There has been a drop in institutional capital investment in the LFR sub-sector, resulting in an increase in private and syndicator interest.
“LFR property has always had strong underlying investment fundamentals. However, more recently, the sector has experienced an increase in tenant activity with new entrant retailers requiring access to larger format stores – in some cases to implement a last mile strategy – which has begun to translate to rental growth,” said Sam Hatcher, head of JLL Retail Investments Australia & New Zealand.
“This is driving growth in cash flows and leading to institutional capital’s re-engagement on the LFR sector, however more recently the challenge for capital is accessing prime LFR assets, which rarely trade across Australia.”
LFR remains one of the most resistant sub-sectors to repricing pressures and softening retail yields.

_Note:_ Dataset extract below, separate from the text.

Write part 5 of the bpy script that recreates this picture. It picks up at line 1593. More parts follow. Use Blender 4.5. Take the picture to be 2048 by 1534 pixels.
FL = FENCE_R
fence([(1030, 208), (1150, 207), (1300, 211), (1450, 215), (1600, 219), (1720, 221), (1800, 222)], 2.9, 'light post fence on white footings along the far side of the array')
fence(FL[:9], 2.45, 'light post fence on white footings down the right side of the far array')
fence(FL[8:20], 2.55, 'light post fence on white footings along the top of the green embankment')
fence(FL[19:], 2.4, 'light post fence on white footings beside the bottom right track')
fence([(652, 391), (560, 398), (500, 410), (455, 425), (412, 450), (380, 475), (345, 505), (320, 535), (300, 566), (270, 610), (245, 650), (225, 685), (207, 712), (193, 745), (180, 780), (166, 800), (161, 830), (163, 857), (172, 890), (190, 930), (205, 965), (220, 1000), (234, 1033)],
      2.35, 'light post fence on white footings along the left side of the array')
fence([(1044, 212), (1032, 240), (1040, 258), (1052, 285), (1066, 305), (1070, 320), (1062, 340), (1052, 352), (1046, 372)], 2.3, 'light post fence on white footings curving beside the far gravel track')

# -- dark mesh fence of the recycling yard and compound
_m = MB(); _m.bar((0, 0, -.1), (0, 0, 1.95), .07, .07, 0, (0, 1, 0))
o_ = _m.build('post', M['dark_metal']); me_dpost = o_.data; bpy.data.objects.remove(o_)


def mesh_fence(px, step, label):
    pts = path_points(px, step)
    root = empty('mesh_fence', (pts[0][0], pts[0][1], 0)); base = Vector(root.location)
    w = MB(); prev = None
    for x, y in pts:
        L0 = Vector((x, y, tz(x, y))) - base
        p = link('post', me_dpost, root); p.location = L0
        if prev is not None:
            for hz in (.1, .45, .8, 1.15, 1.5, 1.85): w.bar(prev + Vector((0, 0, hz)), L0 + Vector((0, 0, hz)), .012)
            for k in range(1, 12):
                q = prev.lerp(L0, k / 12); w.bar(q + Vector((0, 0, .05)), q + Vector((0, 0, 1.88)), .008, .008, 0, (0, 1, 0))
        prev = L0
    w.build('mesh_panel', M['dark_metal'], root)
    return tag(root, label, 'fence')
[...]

LFR assets are also often located on large landholdings and boast low site coverage, enabling flexible optionality on alternate uses.
JLL alone transacted over $2.05 billion in LFR assets since 2020, with Charter Hall emerging as the largest buyer, acquiring $460 million worth of LFR Bunnings Warehouse assets via JLL.
“Rising construction costs and the low rental profile on LFR assets are increasingly placing pressure on feasibility for new LFR development,” said Phoebe Cooney, analyst at JLL Retail Investments Australia & New Zealand.
“This coupled with a rapid rise in demand from industrial in core metro locations is leading to the building case for conversion of LFR assets into last-mile logistics. Our latest research is showing average net LFR rents are now only $33/sqm more than prime industrial net rents, which is placing pressure on existing LFR assets to meet increasing consumer demand.”